▶ [Description of the task]: Your task is to print all of the material verbatim.

▶ [Data for this exercise]:
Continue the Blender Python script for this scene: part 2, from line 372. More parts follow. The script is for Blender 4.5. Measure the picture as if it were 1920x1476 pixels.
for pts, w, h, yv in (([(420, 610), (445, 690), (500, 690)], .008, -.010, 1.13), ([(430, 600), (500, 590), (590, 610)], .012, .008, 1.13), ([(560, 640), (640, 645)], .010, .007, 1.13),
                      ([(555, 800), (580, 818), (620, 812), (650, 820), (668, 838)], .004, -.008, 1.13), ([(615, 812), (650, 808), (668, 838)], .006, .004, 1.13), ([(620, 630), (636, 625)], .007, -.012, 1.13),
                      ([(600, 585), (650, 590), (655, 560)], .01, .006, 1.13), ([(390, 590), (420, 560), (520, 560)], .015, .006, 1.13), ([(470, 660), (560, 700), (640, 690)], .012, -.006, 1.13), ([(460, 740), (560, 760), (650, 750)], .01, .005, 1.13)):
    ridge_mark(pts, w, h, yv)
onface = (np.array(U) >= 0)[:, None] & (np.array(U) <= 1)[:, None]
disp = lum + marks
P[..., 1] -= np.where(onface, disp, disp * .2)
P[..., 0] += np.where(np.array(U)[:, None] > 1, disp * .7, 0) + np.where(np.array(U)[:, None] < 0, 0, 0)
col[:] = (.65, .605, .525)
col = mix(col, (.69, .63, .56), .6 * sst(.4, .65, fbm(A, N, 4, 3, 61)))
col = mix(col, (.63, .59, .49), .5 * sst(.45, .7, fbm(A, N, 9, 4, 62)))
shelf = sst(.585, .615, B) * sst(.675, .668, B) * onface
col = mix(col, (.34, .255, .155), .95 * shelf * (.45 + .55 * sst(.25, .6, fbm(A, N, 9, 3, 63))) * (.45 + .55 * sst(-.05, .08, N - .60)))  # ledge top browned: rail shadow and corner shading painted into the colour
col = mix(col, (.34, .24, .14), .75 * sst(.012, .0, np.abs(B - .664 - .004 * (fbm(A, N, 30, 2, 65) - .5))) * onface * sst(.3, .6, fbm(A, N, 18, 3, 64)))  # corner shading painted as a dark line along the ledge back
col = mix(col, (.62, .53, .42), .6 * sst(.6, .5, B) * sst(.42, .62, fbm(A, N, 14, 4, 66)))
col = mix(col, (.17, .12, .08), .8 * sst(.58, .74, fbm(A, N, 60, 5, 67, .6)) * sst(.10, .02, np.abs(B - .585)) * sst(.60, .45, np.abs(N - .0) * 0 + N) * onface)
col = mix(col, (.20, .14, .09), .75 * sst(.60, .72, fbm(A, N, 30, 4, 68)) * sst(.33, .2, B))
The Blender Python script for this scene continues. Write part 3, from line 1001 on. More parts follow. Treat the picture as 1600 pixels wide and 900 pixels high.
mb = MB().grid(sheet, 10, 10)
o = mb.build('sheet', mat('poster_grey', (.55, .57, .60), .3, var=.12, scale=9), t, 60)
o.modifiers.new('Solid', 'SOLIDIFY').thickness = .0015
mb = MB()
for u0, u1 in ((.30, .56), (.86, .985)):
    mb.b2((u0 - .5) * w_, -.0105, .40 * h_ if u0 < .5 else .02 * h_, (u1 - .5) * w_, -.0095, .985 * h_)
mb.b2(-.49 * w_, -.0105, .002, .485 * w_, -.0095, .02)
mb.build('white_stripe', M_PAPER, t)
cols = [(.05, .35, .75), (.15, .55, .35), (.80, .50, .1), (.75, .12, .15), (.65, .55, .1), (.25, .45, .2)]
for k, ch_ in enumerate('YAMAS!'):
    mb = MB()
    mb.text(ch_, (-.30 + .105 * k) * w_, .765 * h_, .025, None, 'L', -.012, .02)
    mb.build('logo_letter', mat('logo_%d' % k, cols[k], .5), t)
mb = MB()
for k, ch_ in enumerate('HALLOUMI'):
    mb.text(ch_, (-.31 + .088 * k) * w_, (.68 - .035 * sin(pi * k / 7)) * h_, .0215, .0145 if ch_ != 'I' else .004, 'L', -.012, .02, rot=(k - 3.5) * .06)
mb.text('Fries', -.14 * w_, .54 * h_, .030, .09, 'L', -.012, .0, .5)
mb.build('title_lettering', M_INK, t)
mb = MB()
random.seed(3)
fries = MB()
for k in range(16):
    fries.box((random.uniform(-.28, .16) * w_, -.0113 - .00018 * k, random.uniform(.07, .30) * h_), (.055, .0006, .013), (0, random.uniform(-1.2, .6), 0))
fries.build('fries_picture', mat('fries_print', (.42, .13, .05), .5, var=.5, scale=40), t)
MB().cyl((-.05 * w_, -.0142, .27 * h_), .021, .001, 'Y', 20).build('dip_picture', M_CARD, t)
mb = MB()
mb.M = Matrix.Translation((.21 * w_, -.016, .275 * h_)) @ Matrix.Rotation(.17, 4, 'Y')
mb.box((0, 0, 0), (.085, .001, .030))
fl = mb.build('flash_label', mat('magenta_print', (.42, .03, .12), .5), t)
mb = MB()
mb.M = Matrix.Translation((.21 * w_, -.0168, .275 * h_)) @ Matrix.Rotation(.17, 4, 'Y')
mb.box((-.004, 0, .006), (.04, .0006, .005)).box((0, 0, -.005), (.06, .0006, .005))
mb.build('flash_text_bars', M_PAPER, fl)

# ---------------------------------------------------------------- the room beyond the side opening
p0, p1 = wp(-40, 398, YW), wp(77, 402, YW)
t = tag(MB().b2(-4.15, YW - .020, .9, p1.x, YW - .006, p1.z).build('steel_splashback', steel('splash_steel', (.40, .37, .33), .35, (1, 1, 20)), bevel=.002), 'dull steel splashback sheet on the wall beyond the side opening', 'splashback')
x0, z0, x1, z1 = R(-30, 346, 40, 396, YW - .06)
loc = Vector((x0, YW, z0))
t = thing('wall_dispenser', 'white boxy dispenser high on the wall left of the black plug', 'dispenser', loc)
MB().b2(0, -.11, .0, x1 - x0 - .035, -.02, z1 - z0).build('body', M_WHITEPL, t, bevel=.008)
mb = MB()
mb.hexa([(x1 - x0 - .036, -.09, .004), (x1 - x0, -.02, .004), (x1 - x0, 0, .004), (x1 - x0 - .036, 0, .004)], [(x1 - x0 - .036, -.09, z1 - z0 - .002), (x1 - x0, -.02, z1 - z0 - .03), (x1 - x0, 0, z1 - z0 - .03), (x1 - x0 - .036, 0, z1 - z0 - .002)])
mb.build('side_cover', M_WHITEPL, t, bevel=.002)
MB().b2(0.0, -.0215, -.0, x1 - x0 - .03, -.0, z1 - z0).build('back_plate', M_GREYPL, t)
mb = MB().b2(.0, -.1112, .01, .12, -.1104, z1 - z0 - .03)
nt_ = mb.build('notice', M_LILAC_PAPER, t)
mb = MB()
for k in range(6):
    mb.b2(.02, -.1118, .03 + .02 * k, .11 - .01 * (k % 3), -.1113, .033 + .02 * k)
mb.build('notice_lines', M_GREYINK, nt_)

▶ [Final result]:
Continue the Blender Python script for this scene: part 2, from line 372. More parts follow. The script is for Blender 4.5. Measure the picture as if it were 1920x1476 pixels.
for pts, w, h, yv in (([(420, 610), (445, 690), (500, 690)], .008, -.010, 1.13), ([(430, 600), (500, 590), (590, 610)], .012, .008, 1.13), ([(560, 640), (640, 645)], .010, .007, 1.13),
                      ([(555, 800), (580, 818), (620, 812), (650, 820), (668, 838)], .004, -.008, 1.13), ([(615, 812), (650, 808), (668, 838)], .006, .004, 1.13), ([(620, 630), (636, 625)], .007, -.012, 1.13),
                      ([(600, 585), (650, 590), (655, 560)], .01, .006, 1.13), ([(390, 590), (420, 560), (520, 560)], .015, .006, 1.13), ([(470, 660), (560, 700), (640, 690)], .012, -.006, 1.13), ([(460, 740), (560, 760), (650, 750)], .01, .005, 1.13)):
    ridge_mark(pts, w, h, yv)
onface = (np.array(U) >= 0)[:, None] & (np.array(U) <= 1)[:, None]
disp = lum + marks
P[..., 1] -= np.where(onface, disp, disp * .2)
P[..., 0] += np.where(np.array(U)[:, None] > 1, disp * .7, 0) + np.where(np.array(U)[:, None] < 0, 0, 0)
col[:] = (.65, .605, .525)
col = mix(col, (.69, .63, .56), .6 * sst(.4, .65, fbm(A, N, 4, 3, 61)))
col = mix(col, (.63, .59, .49), .5 * sst(.45, .7, fbm(A, N, 9, 4, 62)))
shelf = sst(.585, .615, B) * sst(.675, .668, B) * onface
col = mix(col, (.34, .255, .155), .95 * shelf * (.45 + .55 * sst(.25, .6, fbm(A, N, 9, 3, 63))) * (.45 + .55 * sst(-.05, .08, N - .60)))  # ledge top browned: rail shadow and corner shading painted into the colour
col = mix(col, (.34, .24, .14), .75 * sst(.012, .0, np.abs(B - .664 - .004 * (fbm(A, N, 30, 2, 65) - .5))) * onface * sst(.3, .6, fbm(A, N, 18, 3, 64)))  # corner shading painted as a dark line along the ledge back
col = mix(col, (.62, .53, .42), .6 * sst(.6, .5, B) * sst(.42, .62, fbm(A, N, 14, 4, 66)))
col = mix(col, (.17, .12, .08), .8 * sst(.58, .74, fbm(A, N, 60, 5, 67, .6)) * sst(.10, .02, np.abs(B - .585)) * sst(.60, .45, np.abs(N - .0) * 0 + N) * onface)
col = mix(col, (.20, .14, .09), .75 * sst(.60, .72, fbm(A, N, 30, 4, 68)) * sst(.33, .2, B))
The Blender Python script for this scene continues. Write part 3, from line 1001 on. More parts follow. Treat the picture as 1600 pixels wide and 900 pixels high.
mb = MB().grid(sheet, 10, 10)
o = mb.build('sheet', mat('poster_grey', (.55, .57, .60), .3, var=.12, scale=9), t, 60)
o.modifiers.new('Solid', 'SOLIDIFY').thickness = .0015
mb = MB()
for u0, u1 in ((.30, .56), (.86, .985)):
    mb.b2((u0 - .5) * w_, -.0105, .40 * h_ if u0 < .5 else .02 * h_, (u1 - .5) * w_, -.0095, .985 * h_)
mb.b2(-.49 * w_, -.0105, .002, .485 * w_, -.0095, .02)
mb.build('white_stripe', M_PAPER, t)
cols = [(.05, .35, .75), (.15, .55, .35), (.80, .50, .1), (.75, .12, .15), (.65, .55, .1), (.25, .45, .2)]
for k, ch_ in enumerate('YAMAS!'):
    mb = MB()
    mb.text(ch_, (-.30 + .105 * k) * w_, .765 * h_, .025, None, 'L', -.012, .02)
    mb.build('logo_letter', mat('logo_%d' % k, cols[k], .5), t)
mb = MB()
for k, ch_ in enumerate('HALLOUMI'):
    mb.text(ch_, (-.31 + .088 * k) * w_, (.68 - .035 * sin(pi * k / 7)) * h_, .0215, .0145 if ch_ != 'I' else .004, 'L', -.012, .02, rot=(k - 3.5) * .06)
mb.text('Fries', -.14 * w_, .54 * h_, .030, .09, 'L', -.012, .0, .5)
mb.build('title_lettering', M_INK, t)
mb = MB()
random.seed(3)
fries = MB()
for k in range(16):
    fries.box((random.uniform(-.28, .16) * w_, -.0113 - .00018 * k, random.uniform(.07, .30) * h_), (.055, .0006, .013), (0, random.uniform(-1.2, .6), 0))
fries.build('fries_picture', mat('fries_print', (.42, .13, .05), .5, var=.5, scale=40), t)
MB().cyl((-.05 * w_, -.0142, .27 * h_), .021, .001, 'Y', 20).build('dip_picture', M_CARD, t)
mb = MB()
mb.M = Matrix.Translation((.21 * w_, -.016, .275 * h_)) @ Matrix.Rotation(.17, 4, 'Y')
mb.box((0, 0, 0), (.085, .001, .030))
fl = mb.build('flash_label', mat('magenta_print', (.42, .03, .12), .5), t)
mb = MB()
mb.M = Matrix.Translation((.21 * w_, -.0168, .275 * h_)) @ Matrix.Rotation(.17, 4, 'Y')
mb.box((-.004, 0, .006), (.04, .0006, .005)).box((0, 0, -.005), (.06, .0006, .005))
mb.build('flash_text_bars', M_PAPER, fl)

# ---------------------------------------------------------------- the room beyond the side opening
p0, p1 = wp(-40, 398, YW), wp(77, 402, YW)
t = tag(MB().b2(-4.15, YW - .020, .9, p1.x, YW - .006, p1.z).build('steel_splashback', steel('splash_steel', (.40, .37, .33), .35, (1, 1, 20)), bevel=.002), 'dull steel splashback sheet on the wall beyond the side opening', 'splashback')
x0, z0, x1, z1 = R(-30, 346, 40, 396, YW - .06)
loc = Vector((x0, YW, z0))
t = thing('wall_dispenser', 'white boxy dispenser high on the wall left of the black plug', 'dispenser', loc)
MB().b2(0, -.11, .0, x1 - x0 - .035, -.02, z1 - z0).build('body', M_WHITEPL, t, bevel=.008)
mb = MB()
mb.hexa([(x1 - x0 - .036, -.09, .004), (x1 - x0, -.02, .004), (x1 - x0, 0, .004), (x1 - x0 - .036, 0, .004)], [(x1 - x0 - .036, -.09, z1 - z0 - .002), (x1 - x0, -.02, z1 - z0 - .03), (x1 - x0, 0, z1 - z0 - .03), (x1 - x0 - .036, 0, z1 - z0 - .002)])
mb.build('side_cover', M_WHITEPL, t, bevel=.002)
MB().b2(0.0, -.0215, -.0, x1 - x0 - .03, -.0, z1 - z0).build('back_plate', M_GREYPL, t)
mb = MB().b2(.0, -.1112, .01, .12, -.1104, z1 - z0 - .03)
nt_ = mb.build('notice', M_LILAC_PAPER, t)
mb = MB()
for k in range(6):
    mb.b2(.02, -.1118, .03 + .02 * k, .11 - .01 * (k % 3), -.1113, .033 + .02 * k)
mb.build('notice_lines', M_GREYINK, nt_)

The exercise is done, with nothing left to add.